◆ CHALLENGE:
Reproduce all the lines below exactly and omit the images.

┌──

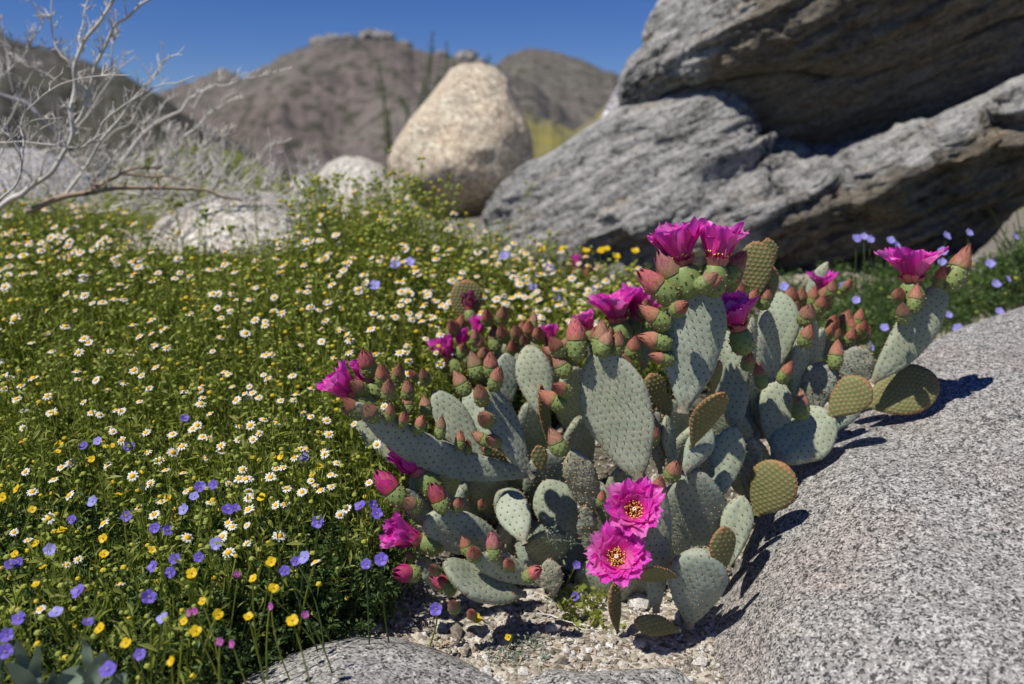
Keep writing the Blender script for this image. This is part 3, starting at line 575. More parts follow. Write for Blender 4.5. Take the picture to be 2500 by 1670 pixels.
# ------------------------------------------------------------------ cactus
SPM, SPY = 0.0098, 0.0068
def lattice(sp, hwmax, L):
    pts = []
    for r in range(-1, int(L / (sp * 0.87)) + 1):
        y = (r + 0.5) * sp * 0.87
        for c in range(-int(hwmax / sp) - 1, int(hwmax / sp) + 2):
            pts.append(((c + 0.5 - 0.5 * (r % 2)) * sp, y))
    return np.array(pts)
def pad(root, b, t, W, rot=0, kind='g', yb=1.0, yt=None, bend=0.0, lat=0.0, cup=0.0, thick=None, shape=1.45, seed=None, tilt=True, flat=.6):
    """one flattened stem: base pixel b, tip pixel t, full width W in photo pixels, turned by rot degrees about its axis"""
    yt = yb if yt is None else yt
    if tilt and kind == 'g' and abs(rot) < 45 and math.hypot(b[0] - t[0], b[1] - t[1]) > 130: yb -= 0.035; yt += 0.008
    B = pt(b[0], b[1], yb); T = pt(t[0], t[1], yt); ax = T - B; Ln = np.linalg.norm(ax); a = ax / Ln
    mid = (B + T) / 2; camd = np.array([0, 0, CAM_H]) - mid; camd -= a * camd.dot(a); camd /= np.linalg.norm(camd)
    side0 = np.cross(a, camd); r = R(rot); nrm = camd * math.cos(r) + side0 * math.sin(r); side = np.cross(a, nrm)
    Wm = W * (yb + yt) / 2 / FPX / 1.0; hw = Wm / 2
    th = thick if thick is not None else min(0.0115, 0.165 * Wm) if kind == 'g' else min(0.0065, 0.11 * Wm)
    if kind == 'o': th = min(0.012, 0.17 * Wm)
    nT, nP = 44, 48; s = int(abs(b[0] * 7 + b[1] * 3 + t[0])) if seed is None else seed
    tt = (1 - np.cos(np.linspace(0, np.pi, nT))) / 2; ph = np.linspace(0, 2 * np.pi, nP, endpoint=False)
    def prof(t_):
        f = np.sin(np.pi * np.clip(t_, 0, 1) ** shape); f = np.clip(f, 0, 1) ** flat
        return np.maximum(f, 0.20 * (1 - t_ * 2.5))
    def surf(x, t_, sgn):
        x = np.asarray(x, float); t_ = np.asarray(t_, float)
        f = prof(t_); wob = 1 + 0.05 * vnoise(np.stack([t_ * 4, np.sign(x) * 2 + 0 * t_, 0 * t_ + s], -1), s)
        zz = sgn * th * np.sqrt(np.clip(1 - np.abs(x) ** 2.6, 0, 1)) * np.clip(f, 0, 1) ** 0.55
        crv = bend * Ln * (4 * (t_ - 0.5) ** 2 - 1) + cup * hw * x ** 2 * f
        c = B + a * (t_ * Ln)[..., None] + side * ((x * hw * f * wob) + lat * Ln * np.sin(np.pi * t_))[..., None] + nrm * (zz + crv)[..., None]
        return c
    X = np.cos(ph)[None] + 0 * tt[:, None]; TT = tt[:, None] + 0 * X; SG = np.sign(np.sin(ph) + 1e-9)[None] + 0 * X
    P = surf(X, TT, SG)
    amp = {'g': 0.0016, 'y': 0.0004, 'o': 0.0026}[kind]
    wr = fbm(P * np.array([1, 1, 1]), 38 if kind != 'o' else 70, 3, s)
    wk = fbm(np.stack([X * hw * 1.0, TT * Ln * 0.22, X * 0 + s], -1), 130, 2, s + 5) if kind == 'g' else 0
    P = P + nrm * (0.0011 * wk * SG * np.sqrt(np.clip(1 - np.abs(X) ** 3, 0, 1)) * sstep(0, .2, TT))[..., None] if kind == 'g' else P
    P = P + nrm * (amp * wr * SG)[..., None] + side * (amp * 0.8 * wr * np.sign(X))[..., None]
    rim = np.maximum(np.abs(X) ** 5, sstep(0.80, 1.0, TT)); rim = rim * sstep(0.0, 0.3, TT)
    A = np.stack([X * hw * prof(TT), TT * Ln, rim], -1)
    g = Geo(); g.add(P, gridF(nT, nP, wrap_m=True), 0, A.reshape(-1, 3))
    mt = {'g': 'pad', 'y': 'pad_young', 'o': 'pad_old'}[kind]
    o = g.build('pad', M[mt], root, origin=B)
    # tufts of glochids on both faces and along the rim
    sp = SPY if kind == 'y' else SPM
    pts = lattice(sp, hw, Ln); pts = np.stack([pts[:, 0] - .0022 * np.sin(95 * pts[:, 1]), pts[:, 1] - .0022 * np.sin(80 * pts[:, 0])], -1) + rng.normal(0, .00025, pts.shape); ts = pts[:, 1] / Ln; f = prof(ts); xr = pts[:, 0] / (hw * f + 1e-9); ok = (np.abs(xr) < 0.97) & (ts < 0.98) & (ts > 0.05)
    ts, xr = ts[ok], xr[ok]
    rt = np.linspace(0.12, 0.995, int(Ln / sp * (1.5 if kind == 'y' else 1.0))); L1 = []
    for sg in (1, -1):
        p0 = surf(xr, ts, sg); L1.append((p0, np.tile(nrm * sg, (len(p0), 1)), 1.0))
    for sx in (1, -1):
        x_ = np.full(len(rt), 0.999 * sx); p0 = surf(x_, rt, 1); d = (p0 - (B + a * (rt * Ln * 0.9)[:, None])); d /= np.linalg.norm(d, axis=1)[:, None] + 1e-9; L1.append((p0, d, 1.25))
    gg = Geo(); r0 = {'g': 0.0008, 'y': 0.00062, 'o': 0.0013}[kind]
    for p0, nn, k in L1:
        m_ = len(p0)
        if not m_: continue
        rnd = rng.random((m_, 6, 1))
        sz = (r0 * k * rng.uniform(0.7, 1.3, m_))[:, None, None]
        Vv = oct_v[None] * sz * (0.8 + 0.5 * rnd) + (p0 + nn * r0 * 0.4)[:, None] + nn[:, None] * (oct_v[None] @ nn[..., None]) * sz * 0.5
        of = np.array([[0, 2, 4], [2, 1, 4], [1, 3, 4], [3, 0, 4], [2, 0, 5], [1, 2, 5], [3, 1, 5], [0, 3, 5]])
        gg.add(Vv, (of[None] + (np.arange(m_) * 6)[:, None, None]).reshape(-1, 3), 0)
    gg.build('areoles', M['glochid_y' if kind == 'y' else 'glochid'], o, smooth=False, origin=B)
    return o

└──

◆ SOLVED EXERCISE:
Keep writing the Blender script for this image. This is part 3, starting at line 575. More parts follow. Write for Blender 4.5. Take the picture to be 2500 by 1670 pixels.
# ------------------------------------------------------------------ cactus
SPM, SPY = 0.0098, 0.0068
def lattice(sp, hwmax, L):
    pts = []
    for r in range(-1, int(L / (sp * 0.87)) + 1):
        y = (r + 0.5) * sp * 0.87
        for c in range(-int(hwmax / sp) - 1, int(hwmax / sp) + 2):
            pts.append(((c + 0.5 - 0.5 * (r % 2)) * sp, y))
    return np.array(pts)
def pad(root, b, t, W, rot=0, kind='g', yb=1.0, yt=None, bend=0.0, lat=0.0, cup=0.0, thick=None, shape=1.45, seed=None, tilt=True, flat=.6):
    """one flattened stem: base pixel b, tip pixel t, full width W in photo pixels, turned by rot degrees about its axis"""
    yt = yb if yt is None else yt
    if tilt and kind == 'g' and abs(rot) < 45 and math.hypot(b[0] - t[0], b[1] - t[1]) > 130: yb -= 0.035; yt += 0.008
    B = pt(b[0], b[1], yb); T = pt(t[0], t[1], yt); ax = T - B; Ln = np.linalg.norm(ax); a = ax / Ln
    mid = (B + T) / 2; camd = np.array([0, 0, CAM_H]) - mid; camd -= a * camd.dot(a); camd /= np.linalg.norm(camd)
    side0 = np.cross(a, camd); r = R(rot); nrm = camd * math.cos(r) + side0 * math.sin(r); side = np.cross(a, nrm)
    Wm = W * (yb + yt) / 2 / FPX / 1.0; hw = Wm / 2
    th = thick if thick is not None else min(0.0115, 0.165 * Wm) if kind == 'g' else min(0.0065, 0.11 * Wm)
    if kind == 'o': th = min(0.012, 0.17 * Wm)
    nT, nP = 44, 48; s = int(abs(b[0] * 7 + b[1] * 3 + t[0])) if seed is None else seed
    tt = (1 - np.cos(np.linspace(0, np.pi, nT))) / 2; ph = np.linspace(0, 2 * np.pi, nP, endpoint=False)
    def prof(t_):
        f = np.sin(np.pi * np.clip(t_, 0, 1) ** shape); f = np.clip(f, 0, 1) ** flat
        return np.maximum(f, 0.20 * (1 - t_ * 2.5))
    def surf(x, t_, sgn):
        x = np.asarray(x, float); t_ = np.asarray(t_, float)
        f = prof(t_); wob = 1 + 0.05 * vnoise(np.stack([t_ * 4, np.sign(x) * 2 + 0 * t_, 0 * t_ + s], -1), s)
        zz = sgn * th * np.sqrt(np.clip(1 - np.abs(x) ** 2.6, 0, 1)) * np.clip(f, 0, 1) ** 0.55
        crv = bend * Ln * (4 * (t_ - 0.5) ** 2 - 1) + cup * hw * x ** 2 * f
        c = B + a * (t_ * Ln)[..., None] + side * ((x * hw * f * wob) + lat * Ln * np.sin(np.pi * t_))[..., None] + nrm * (zz + crv)[..., None]
        return c
    X = np.cos(ph)[None] + 0 * tt[:, None]; TT = tt[:, None] + 0 * X; SG = np.sign(np.sin(ph) + 1e-9)[None] + 0 * X
    P = surf(X, TT, SG)
    amp = {'g': 0.0016, 'y': 0.0004, 'o': 0.0026}[kind]
    wr = fbm(P * np.array([1, 1, 1]), 38 if kind != 'o' else 70, 3, s)
    wk = fbm(np.stack([X * hw * 1.0, TT * Ln * 0.22, X * 0 + s], -1), 130, 2, s + 5) if kind == 'g' else 0
    P = P + nrm * (0.0011 * wk * SG * np.sqrt(np.clip(1 - np.abs(X) ** 3, 0, 1)) * sstep(0, .2, TT))[..., None] if kind == 'g' else P
    P = P + nrm * (amp * wr * SG)[..., None] + side * (amp * 0.8 * wr * np.sign(X))[..., None]
    rim = np.maximum(np.abs(X) ** 5, sstep(0.80, 1.0, TT)); rim = rim * sstep(0.0, 0.3, TT)
    A = np.stack([X * hw * prof(TT), TT * Ln, rim], -1)
    g = Geo(); g.add(P, gridF(nT, nP, wrap_m=True), 0, A.reshape(-1, 3))
    mt = {'g': 'pad', 'y': 'pad_young', 'o': 'pad_old'}[kind]
    o = g.build('pad', M[mt], root, origin=B)
    # tufts of glochids on both faces and along the rim
    sp = SPY if kind == 'y' else SPM
    pts = lattice(sp, hw, Ln); pts = np.stack([pts[:, 0] - .0022 * np.sin(95 * pts[:, 1]), pts[:, 1] - .0022 * np.sin(80 * pts[:, 0])], -1) + rng.normal(0, .00025, pts.shape); ts = pts[:, 1] / Ln; f = prof(ts); xr = pts[:, 0] / (hw * f + 1e-9); ok = (np.abs(xr) < 0.97) & (ts < 0.98) & (ts > 0.05)
    ts, xr = ts[ok], xr[ok]
    rt = np.linspace(0.12, 0.995, int(Ln / sp * (1.5 if kind == 'y' else 1.0))); L1 = []
    for sg in (1, -1):
        p0 = surf(xr, ts, sg); L1.append((p0, np.tile(nrm * sg, (len(p0), 1)), 1.0))
    for sx in (1, -1):
        x_ = np.full(len(rt), 0.999 * sx); p0 = surf(x_, rt, 1); d = (p0 - (B + a * (rt * Ln * 0.9)[:, None])); d /= np.linalg.norm(d, axis=1)[:, None] + 1e-9; L1.append((p0, d, 1.25))
    gg = Geo(); r0 = {'g': 0.0008, 'y': 0.00062, 'o': 0.0013}[kind]
    for p0, nn, k in L1:
        m_ = len(p0)
        if not m_: continue
        rnd = rng.random((m_, 6, 1))
        sz = (r0 * k * rng.uniform(0.7, 1.3, m_))[:, None, None]
        Vv = oct_v[None] * sz * (0.8 + 0.5 * rnd) + (p0 + nn * r0 * 0.4)[:, None] + nn[:, None] * (oct_v[None] @ nn[..., None]) * sz * 0.5
        of = np.array([[0, 2, 4], [2, 1, 4], [1, 3, 4], [3, 0, 4], [2, 0, 5], [1, 2, 5], [3, 1, 5], [0, 3, 5]])
        gg.add(Vv, (of[None] + (np.arange(m_) * 6)[:, None, None]).reshape(-1, 3), 0)
    gg.build('areoles', M['glochid_y' if kind == 'y' else 'glochid'], o, smooth=False, origin=B)
    return o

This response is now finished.